NCIS: Sydney is slick, pacey and faithful to the format. Shot in bright colours under sunny skies, the city looks snazzy and provides a spectacular setting. For the benefit of the US market, it’s depicted as beautiful, exotic and slightly scary, a foreign destination that’s comfortingly familiar as a version of English is spoken, yet also a place abundant with threat. Early episodes manage to squeeze in deadly snakes, a shark attack and talk of venomous spiders.
The harbour and beaches prove magnetic for the producers. Of course, there’s the iconic bridge and if you started a drinking game involving shots of it, you’d be blotto by the end of the first episode. Beyond that, early episodes take in Woolloomooloo, Bondi, Maroubra, Malabar, The Rocks and Watson’s Bay, while NCIS HQ is established at the Walsh Bay piers.
Much is made of the culture-clash. After the foursome is established, the initial wariness gives way to respect and the type of camaraderie necessary to sustain the banter that’s key to the show’s tone.
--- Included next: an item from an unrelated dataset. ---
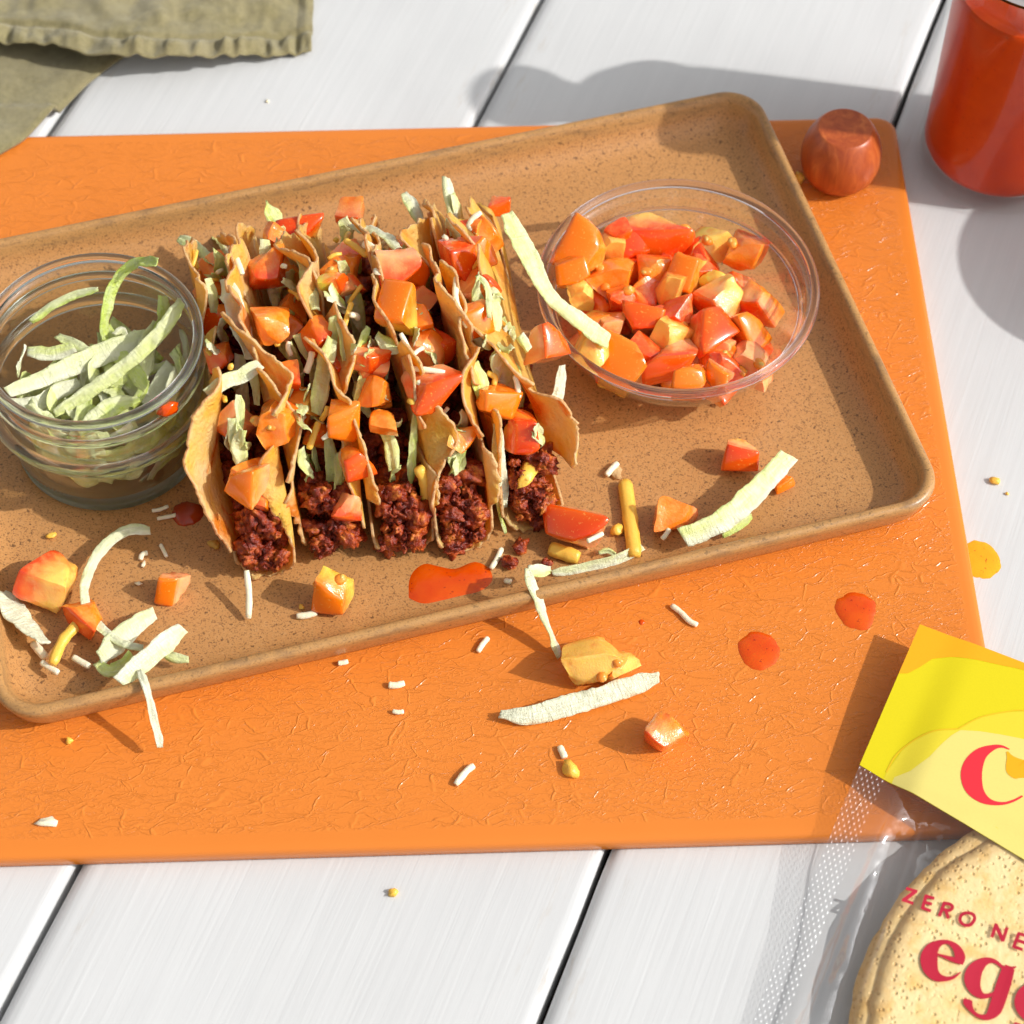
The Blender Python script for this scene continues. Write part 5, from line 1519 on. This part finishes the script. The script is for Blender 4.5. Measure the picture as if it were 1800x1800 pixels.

JD dubs Mackey “Macca”, because he’s Australian and we habitually assign nicknames as a sign of acceptance and affection.
Meanwhile, the sometimes-bewildered Americans try to get their heads around the local customs, humour, dialect and coffee preferences, and the Aussie vernacular is laid on with a trowel.
JD remarks that someone’s “telling porky pies” and someone else is “taking the piss”. He also explains to Macca that “septic”, in the local rhyming slang, means American: septic = septic tank = Yank. This might also be news to some locals (I’m one of them).
NCIS isn’t a franchise famed for its subtlety or surprises, and fans know that. The Sydney spin-off delivers exactly what’s expected, albeit in a spiffy new setting and with jokes about white-tailed spiders.